Operazione di finitura di parti metalliche -
soprattutto in materiale ferroso - che consiste nella formazione di uno strato
superficiale di cromo, molto aderente in quanto penetra anche per 0,1 mm o
più nel metallo base alligandosi con esso. La formazione di una lega
ferro-cromo, con cromo praticamente puro alla superficie del pezzo, porta a un
notevole miglioramento delle caratteristiche del materiale ferroso, che diviene
sotto certi aspetti simile a un acciaio inossidabile. Questo è
particolarmente utile per pezzi che siano sottoposti a corrosione sia per
l'umidità, sia per le alte temperature (dovute ai gas di scarico).
Rispetto alla cromatura (galvanica) la
c. produce uno strato strettamente
legato al metallo base a livello atomico, che può quindi subire eventuali
lavorazioni plastiche senza distaccarsi. Inoltre, lo strato ottenuto in questo
modo è pressoché esente da porosità e microcricche anche su
pezzi di forma complicata e con dei forti sottosquadra. La
c. è
nota dal 1936, ma solo negli anni Cinquanta furono messi a punto dei processi
industriali. Il
processo Becker (nato nel 1936) faceva uso di un
alogenuro volatile di cromo, che veniva poi decomposto ad alta temperatura sul
pezzo da cromizzare. Il
processo Kelley ricorre invece alla cementazione
per contatto; il pezzo viene ricoperto con una polvere di ossido di cromo poi
ridotta a metallo mediante un riducente in essa incorporato (come il carbone) o
gassoso (come l'idrogeno). Questo metodo è lungo e richiede alte
temperature; inoltre non è possibile trattare materiali ad alto tenore di
carbonio (e quindi nemmeno la ghisa). Un processo che dà migliori
risultati e che quindi ha avuto una notevole applicazione è il DAL
(
Diffusion Alloys Limited): il pezzo da cromizzare viene messo in una
cassetta di acciaio contenente la miscela cromizzante che viene poi chiusa, per
impedire l'ingresso di aria, lasciando però uno sfogo per i gas, e
riscaldata.
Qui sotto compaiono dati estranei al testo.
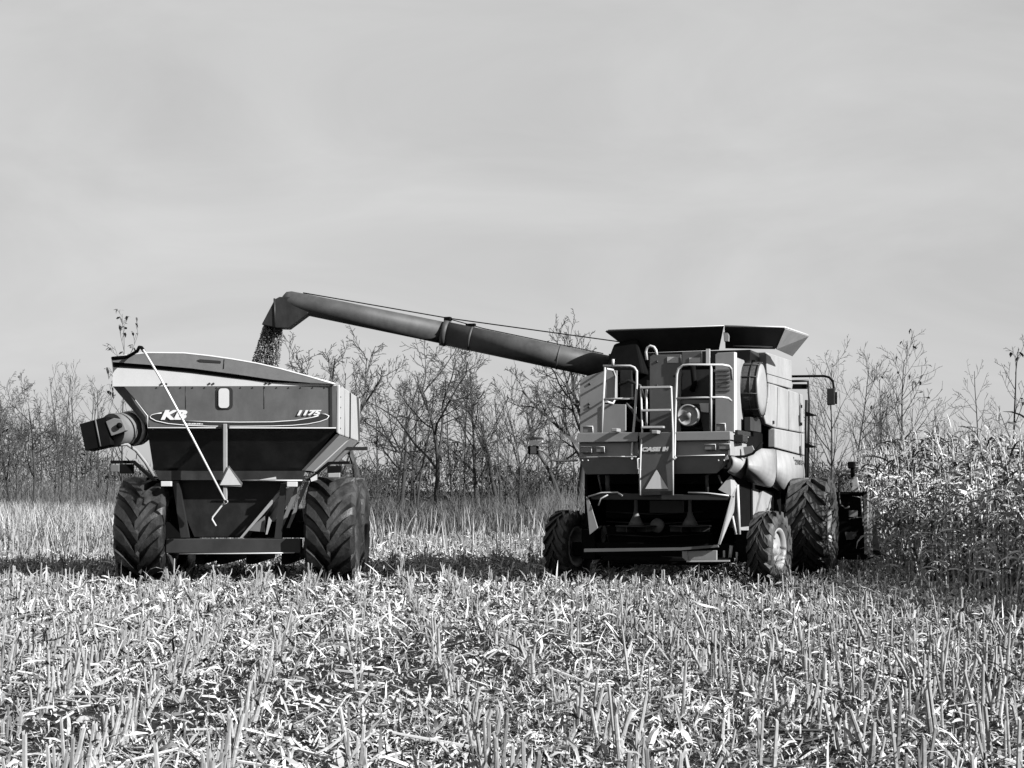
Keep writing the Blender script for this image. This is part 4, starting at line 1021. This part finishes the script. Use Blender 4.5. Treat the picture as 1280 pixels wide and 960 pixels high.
# broken lengths of stalk lying about
m = 3000; x, y = scatter(m, 8, 52, 1.2); k = x < corn_edge(y); x, y = x[k], y[k]; m = len(x)
b = np.stack([x, y, rng.uniform(.012, .07, m)], 1); a = rng.uniform(0, 6.28, m); L_ = rng.uniform(.12, .5, m); pt = rng.normal(.06, .16, m)
vf.append(sticks(b, b + np.stack([np.cos(a) * np.cos(pt), np.sin(a) * np.cos(pt), np.sin(pt)], 1) * L_[:, None], rng.uniform(.008, .014, m), rng.uniform(.007, .012, m), 5))
v_, f_ = merge(*vf); v_[:, 2] = np.maximum(v_[:, 2], .002 + rng.random(len(v_)) * .004)
o = np_obj('corn_litter', np_mesh('corn_litter', v_, f_, 'litter'))
tag(o, 'pale husks, torn leaves and broken stalks strewn between the rows', 'litter', kind='stuff')

# --- standing corn
def corn_arrays(bx, by, seed):
    r_ = np.random.default_rng(seed); n = len(bx)
    H = r_.uniform(2.1, 2.6, n)
    b = np.stack([bx, by, np.zeros(n) - .02], 1); ln = r_.normal(0, .07, (n, 2))
    t_ = b + np.stack([ln[:, 0] * H, ln[:, 1] * H, H], 1)
    vf = [sticks(b, t_, np.full(n, .0145), np.full(n, .006), 5)]
    az0 = r_.uniform(0, 6.28, n)
    for j in range(15):
        fr = .10 + .06 * j + r_.uniform(-.02, .02, n)
        p = b + (t_ - b) * fr[:, None]
        low = j < 3
        vf.append(ribbons(p, az0 + j * 3.14 + r_.normal(0, .5, n), r_.uniform(.5, 1.4, n), r_.uniform(.3, .8, n) * (.8 if low else 1), r_.uniform(.03, .065, n), r_.uniform(.9, 3.5, n), 6, r_.normal(0, 1.2, n)))
    p = b + (t_ - b) * r_.uniform(.42, .52, n)[:, None]; a = r_.uniform(0, 6.28, n); dn = r_.uniform(-.9, .9, n)
    vf.append(sticks(p, p + np.stack([np.cos(a) * .19, np.sin(a) * .19, dn * .2], 1), np.full(n, .028), np.full(n, .016), 5))
    for j in range(5):
        vf.append(ribbons(t_, r_.uniform(0, 6.28, n), r_.uniform(.7, 1.5, n), r_.uniform(.15, .34, n), np.full(n, .012), r_.uniform(.2, 1.2, n), 3))
    return merge(*vf)
cp = []
for r0 in np.arange(-5, 40) * .76:
    s = np.arange(13, 48, .115); s = s + rng.normal(0, .04, len(s)); off = r0 + rng.normal(0, .03, len(s))
    cp.append(np.stack([rp[0] * off + rd[0] * s, rp[1] * off + rd[1] * s], 1))
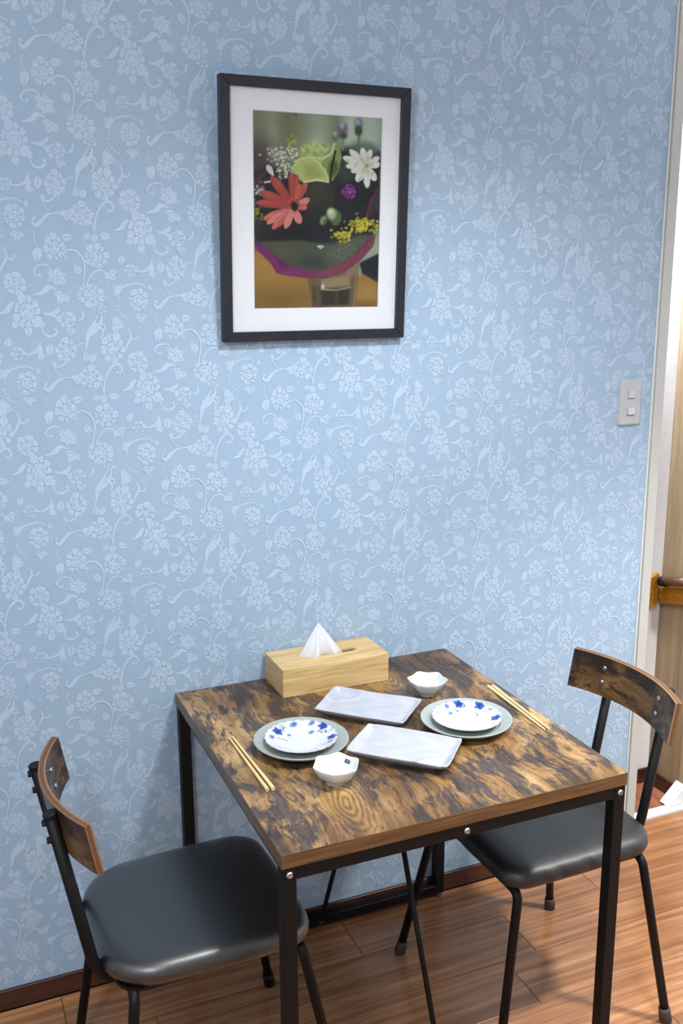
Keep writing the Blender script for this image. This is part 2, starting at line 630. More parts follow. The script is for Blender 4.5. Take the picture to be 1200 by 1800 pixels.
wall = obj('wall_back', bm_box(X0, WX, 0.0, 0.11, 0.0, ZC), M['wall'])
struct(wall, 'pale blue wallpapered wall with a white floral damask print')
struct(obj('wall_left', bm_box(X0 - 0.1, X0, Y0, 0.11, 0, ZC), M['white_wall']), 'white wall on the left')
struct(obj('wall_right', bm_box(X1, X1 + 0.1, Y0, 0.11, 0, ZC), M['white_wall']), 'white wall on the right')
struct(obj('wall_front', bm_box(X0, X1, Y0 - 0.1, Y0, 0, ZC), M['white_wall']), 'white wall behind the viewer')
struct(obj('wall_doorway', bm_box(1.56, X1, 0.0, 0.11, 0, ZC), M['white_wall']), 'white wall beyond the doorway')
struct(obj('ceiling', bm_box(X0, X1, Y0, 0.40, ZC, ZC + 0.08), M['ceiling']), 'white ceiling')

# wallpaper print: half-drop repeat of flowers, leaves and scrolls traced over one repeat
def build_print():
    c00, c10, c01, c11 = (-0.293, 1.437), (0.197, 1.418), (-0.325, 0.957), (0.187, 0.889)

    def W(x, y):
        u, v = x / 1200.0, y / 1200.0
        return tuple((c00[i] * (1 - u) + c10[i] * u) * (1 - v) + (c01[i] * (1 - u) + c11[i] * u) * v for i in (0, 1))
    polys, lines = [], []

    def poly(pts):
        polys.append([W(*q) for q in pts])

    def petal(cx, cy, a, r0, r1, wd, rx, ry, jag=0.0):
        """petal pointing out at angle a from radius r0..r1 (unit flower), half width wd"""
        ca, sa = math.cos(a), math.sin(a)
        prof = [(0.0, 0.35), (0.3, 0.85), (0.62, 1.0), (0.86, 0.82), (1.0, 0.42), (0.93, 0.0)]
        pts = []
        for s, seq in ((1, prof), (-1, prof[:-1][::-1])):
            for t, w in seq:
                r = r0 + (r1 - r0) * t * (1 + jag * (random.random() - 0.5))
                q = s * w * wd
                pts.append((cx + rx * (r * ca - q * sa), cy + ry * (r * sa + q * ca)))
        poly(pts)

    def stroke(pts, w):
        """thin gap line drawn in the ground colour on top of a motif"""
        P = smooth_path([(x, y, 0) for x, y in pts], 3)
        n = len(P)
        for i in range(n - 1):
            d = (P[i + 1] - P[i]).normalized()
            w0 = w * math.sin(math.pi * (0.12 + 0.76 * i / (n - 1)))
            w1 = w * math.sin(math.pi * (0.12 + 0.76 * (i + 1) / (n - 1)))
            lines.append([W(*q) for q in ((P[i].x - d.y * w0, P[i].y + d.x * w0), (P[i + 1].x - d.y * w1, P[i + 1].y + d.x * w1),
                                          (P[i + 1].x + d.y * w1, P[i + 1].y - d.x * w1), (P[i].x + d.y * w0, P[i].y - d.x * w0))])

    def flower(cx, cy, rx, ry, n=8):
        a0 = random.random() * 6.28
        ang = sorted(a0 + (k + random.uniform(-0.22, 0.22)) * 6.283 / n for k in range(n))
        rad = [random.uniform(0.90, 1.14) for _ in range(n)]
        pts = []
        for k in range(n):
            a, a2 = ang[k], ang[(k + 1) % n] + (6.283 if k == n - 1 else 0)
            h = (a2 - a)
            for t, q in ((0.02, 0.80), (0.10, 0.93), (0.28, 1.0), (0.42, 1.02), (0.5, 0.965), (0.6, 1.02), (0.75, 1.0), (0.90, 0.93), (0.98, 0.80)):
                aa = a + h * t
                r = rad[k] * q * random.uniform(0.985, 1.015)
                pts.append((cx + rx * r * math.cos(aa), cy + ry * r * math.sin(aa)))
        poly(pts)
        P = lambda r, a: (cx + rx * r * math.cos(a), cy + ry * r * math.sin(a))
        for k in range(n):                       # petal divisions
            a = ang[k]
            stroke([P(0.84, a), P(0.66, a + random.uniform(-0.1, 0.1)), P(0.52, a + random.uniform(-0.15, 0.15))], 2.4)
        for k in range(n - 2):                   # inner whorl of petals
            a = a0 + 0.5 + k * 6.283 / (n - 2)
            w = 2.6 / (n - 2)
            r = random.uniform(0.50, 0.60)
            stroke([P(r - 0.12, a - w), P(r, a - w * 0.4), P(r + 0.02, a + w * 0.4), P(r - 0.12, a + w)], 2.2)
        for k in range(3):
            a = a0 + k * 2.1
            stroke([P(0.26, a), P(0.30, a + 0.8), P(0.2, a + 1.5)], 2.0)
        if rx > 45:
            for k in range(n):
                a = ang[k] + random.uniform(0.3, 0.5)
                stroke([P(0.95, a), P(0.78, a + 0.05)], 1.5)

    def leaf(cx, cy, ln, ang, wd=0.34, serr=0.13):
        """two serrated halves with a midrib gap; base at cx,cy"""
        a = math.radians(ang)
        ca, sa = math.cos(a), math.sin(a)
        for s in (1, -1):
            pts = []
            prof = [(0, 0.03), (0.12, 0.45), (0.24, 0.85), (0.30, 0.72), (0.46, 1.0), (0.53, 0.78), (0.70, 0.72), (0.77, 0.5), (1.0, 0.0)]
            for t, w in prof:
                pts.append((t, s * max(0.02, w * wd)))
            for t in (0.9, 0.5, 0.1):
                pts.append((t, s * 0.022))
            poly([(cx + ln * (t * ca - w * sa), cy + ln * (t * sa + w * ca)) for t, w in pts])

    def tri(cx, cy, size, ang):
        for d, l in ((0, 1.0), (58, 0.85), (-58, 0.85)):
            leaf(cx, cy, size * l, ang + d, 0.34)

    def scroll(pts, w0=5.0, w1=2.5, wm=None, curl=0):
        P = smooth_path([(x, y, 0) for x, y in pts], 5)
        n = len(P)
        Lp, Rp = [], []
        for i, q in enumerate(P):
            d = (P[min(i + 1, n - 1)] - P[max(i - 1, 0)]).normalized()
            t = i / (n - 1)
            w = w0 * (1 - t) + w1 * t
            if wm:
                w += wm * math.sin(math.pi * t) ** 2
            Lp.append((q.x - d.y * w, q.y + d.x * w)); Rp.append((q.x + d.y * w, q.y - d.x * w))
        for i in range(n - 1):
            poly([Lp[i], Lp[i + 1], Rp[i + 1], Rp[i]])
        if curl:
            q = P[-1]
            poly([(q.x + curl * math.cos(t * 6.283 / 8), q.y + curl * math.sin(t * 6.283 / 8)) for t in range(8)])

    random.seed(21)
    for a in ((455, 92, 66, 80, 9), (240, 235, 60, 60, 9), (165, 38, 56, 56, 8), (210, 420, 68, 58, 9), (445, 430, 52, 52, 8),
              (635, 265, 50, 58, 8), (862, 250, 58, 68, 9), (985, 315, 54, 48, 7), (622, 555, 48, 60, 8), (100, 550, 42, 40, 7),
              (408, 290, 31, 31, 6), (255, 482, 32, 28, 6)):
        flower(*a)
    for a in ((455, 160, 48, 80), (410, 140, 40, 130), (505, 135, 42, 45)):
        leaf(*a, 0.42)
    for a in ((52, 345, 58, 215), (52, 345, 58, 35), (85, 425, 60, 120), (318, 560, 60, 0), (300, 305, 52, 55), (455, 500, 46, 90),
              (660, 165, 38, 95), (865, 130, 50, -5), (355, 395, 44, 215)):
        tri(*a)
    for a in ((232, 125, 52, 95), (255, 130, 58, 10), (215, 135, 44, 160), (350, 260, 50, -60), (560, 240, 62, 100), (535, 300, 40, 170),
              (505, 385, 36, 250), (725, 320, 50, -80), (745, 320, 50, -50), (165, 325, 58, 235), (545, 560, 70, 95), (560, 560, 50, 120),
              (655, 510, 58, -15), (575, 320, 34, 90), (112, 20, 62, 110), (100, 30, 40, 150)):
        leaf(*a)
    scroll([(172, 390), (183, 310), (178, 255), (142, 215), (104, 212), (84, 232), (94, 248)], 3.5, 3, 2, 8)
    scroll([(232, 120), (237, 50), (262, -5), (297, -30), (322, -8), (312, 18), (298, 14)], 4, 3, 3, 8)
    scroll([(232, 120), (215, 70), (185, 45)], 4, 3)
    scroll([(190, 375), (222, 315), (262, 298), (292, 318)], 3, 3, 2, 7)
    scroll([(345, 440), (350, 395), (380, 365), (440, 350), (475, 362)], 2.5, 3, 2, 5)
    for q in ((340, 465), (346, 485), (356, 503), (372, 517), (390, 524)):
        poly([(q[0] + 6 * math.cos(t * 6.283 / 7), q[1] + 6 * math.sin(t * 6.283 / 7)) for t in range(7)])
    scroll([(660, 395), (605, 405), (572, 432), (545, 462), (526, 450), (532, 432)], 3, 3, 7, 8)
    scroll([(520, 165), (535, 195), (565, 203), (592, 185), (586, 170)], 3, 4, 3, 8)
    scroll([(795, 95), (765, 145), (742, 190), (735, 230), (722, 285)], 3, 2.5, 9)
    scroll([(752, 165), (785, 140), (818, 140), (826, 162)], 4, 3, 3, 7)
    scroll([(425, 295), (470, 290), (500, 268), (512, 232)], 3, 4, 3)
    scroll([(500, 312), (512, 280), (510, 238)], 4, 3, 8)
    scroll([(940, 160), (952, 195), (930, 240), (925, 262)], 3.5, 3, 3)
    scroll([(945, 200), (972, 208), (988, 192)], 3, 3, 2, 6)
    scroll([(325, 105), (358, 92), (380, 62), (392, 48)], 4, 5, 8)
    scroll([(530, 95), (566, 100), (598, 84), (604, 66)], 3, 5, 6)
    scroll([(566, 98), (590, 112), (598, 120)], 4, 3, 3)
    scroll([(685, 240), (722, 230)], 2.5, 2.5)
    scroll([(575, 330), (580, 365), (605, 392)], 3, 3)
    scroll([(150, 552), (172, 535), (176, 512)], 3, 4, 3, 7)
    scroll([(264, 500), (262, 540), (238, 585), (205, 618), (190, 655)], 2.5, 4, 9)
    scroll([(225, 595), (258, 578), (272, 598), (262, 622)], 3, 3, 3, 6)
    scroll([(535, 490), (530, 530), (548, 556)], 2.5, 2.5)
    scroll([(612, 670), (590, 640), (550, 642), (526, 668), (538, 692), (552, 684)], 3, 3, 2, 8)
    scroll([(520, 782), (565, 765), (592, 738), (628, 745)], 3, 4, 9)
    scroll([(640, 320), (600, 348), (578, 344)], 3, 3, 2)
    # repeat over the wall
    out = []
    for plist, y0, dy, mod in ((polys, -0.0003, 0.000012, 61), (lines, -0.0013, 0.000012, 5)):
      vs, fs = [], []
      out.append((vs, fs))
      for i in range(-8, 9):
          for j in range(-9, 10):
              ox, oz = 0.233 * i, -0.161 * i - 0.322 * j
              if ox < -0.95 or ox > 1.7 or oz > 1.5 or oz < -1.7:
                  continue
              for pi, P in enumerate(plist):
                  xs = [q[0] + ox for q in P]; zs = [q[1] + oz for q in P]
                  if min(xs) < -0.95 or min(xs) > WX - 0.004 or max(zs) > ZC - 0.005 or min(zs) < 0.056:
                      continue
                  k = len(vs)
                  ar = sum(xs[q] * zs[(q + 1) % len(P)] - xs[(q + 1) % len(P)] * zs[q] for q in range(len(P)))
                  if ar < 0:
                      xs, zs = xs[::-1], zs[::-1]
                  yy = y0 - dy * (pi % mod)
                  vs.extend((min(x, WX - 0.003), yy, z) for x, z in zip(xs, zs))
                  fs.append(tuple(range(k, k + len(P))))
    return out


pr_m, pr_l = build_print()
pr = obj('wallpaper_print', pr_m, M['print'], wall)
prl = obj('wallpaper_lines', pr_l, M['wall'], wall)
prl['kind'] = 'stuff'
prl['label'] = 'fine ground-coloured lines inside the printed flowers'
pr['kind'] = 'stuff'
pr['label'] = 'pale floral scroll pattern printed on the wallpaper'

# floor: slab and separate boards
floor = obj('floor', bm_box(X0, X1, Y0, 0.11, -0.06, -0.010), M['seam'])
struct(floor, 'glossy brown wooden board floor')
plank_cache = {}


def plank(x0, x1, y0, y1, parent, mat, name='plank'):
    key = (round(x1 - x0, 3), round(y1 - y0, 3), mat.name)
    if key not in plank_cache:
        w, d = (x1 - x0) / 2 - 0.0006, (y1 - y0) / 2 - 0.0006
        b = bmesh.new()
        e = 0.0012
        ring = lambda ins, z: [b.verts.new(p) for p in ((-w + ins, -d + ins, z), (w - ins, -d + ins, z), (w - ins, d - ins, z), (-w + ins, d - ins, z))]
        r0, r1, r2 = ring(0, -0.0099), ring(0, -0.0008), ring(e, 0.0)
        for A, B in ((r0, r1), (r1, r2)):
            for k in range(4):
                b.faces.new((A[k], A[(k + 1) % 4], B[(k + 1) % 4], B[k]))
        b.faces.new(r2)
        b.faces.new(r0[::-1])
        me = bpy.data.meshes.new(name)
        bmesh.ops.recalc_face_normals(b, faces=b.faces)
        b.to_mesh(me); b.free()
        me.materials.append(mat)
        plank_cache[key] = me
    o = bpy.data.objects.new(name, plank_cache[key])
    C.objects.link(o)
    o.parent = parent
    o.location = ((x0 + x1) / 2, (y0 + y1) / 2, 0)
    return o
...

In sei ore circa si ha uno strato di
c. di 25-50 micron; con
tempi più lunghi si può giungere anche a 100 micron (0,1 mm) e
oltre. La polvere di
c. è una miscela composta da ferro-cromo,
carbone e ioduro di ammonio; il resto è un riempitivo altofondente quale
ad esempio il caolino. Il riscaldamento avviene in forno a muffola per il tempo
necessario; il raffreddamento dopo la
c. deve essere effettuato anch'esso
a cassetta chiusa. Per quanto riguarda il meccanismo della reazione si ritiene
generalmente che lo ioduro di ammonio si dissoci in ammoniaca e acido iodidrico.
L'ammoniaca a sua volta si dissocia in azoto e idrogeno; questo serve a
mantenere l'ambiente riducente. L'acido iodidrico, reagendo col ferrocromo,
forma ioduro di cromo volatile, il quale a contatto col ferro deposita cromo
trasformandosi con una reazione di scambio in ioduro di ferro. A sua volta
questo reagisce con l'idrogeno dando ferro metallico (che passa nella polvere) e
acido iodidrico che riprende la sua azione. Lo spessore dello strato non si
forma tutto in questo modo (che interessa solo la superficie del pezzo) ma anche
per diffusione allo stato solido, che alle alte temperature è
relativamente veloce. Dato il meccanismo della reazione, nel quale il trasporto
del cromo è affidato a un gas, la
c. avviene ugualmente bene su
tutti i punti del pezzo anche se questo presenta delle cavità (nelle
quali non si avrebbe deposito di cromo per via galvanica) o delle piccole
cricche. Un ulteriore processo in uso è il
Chromalloy, che si
richiama a quello di Becker con la differenza che l'alogenuro volatile di cromo
è generato, nella cassetta, attraverso una polvere o graniglia di mescola
opportuna. Anche tutti gli altri procedimenti sono simili a questi. Fra essi
vale la pena di citare il
BSD (
Becker-Daeves-Steinberg), che usa
una polvere a base di ferrocromo e caolino, attivata per passaggio di acido
cloridrico, e quello dell'
ONERA (
Office National d'Etudes et de
Recherches Aéronautiques), che è simile al DAL ma usa fluoruro
di ammonio e può effettuarsi a temperature leggermente inferiori. In
certi casi si fa una
c. con elementi in lega insieme col cromo; per la
corrosione ad alta temperatura può ad esempio essere vantaggioso uno
strato contenente dell'alluminio e del silicio.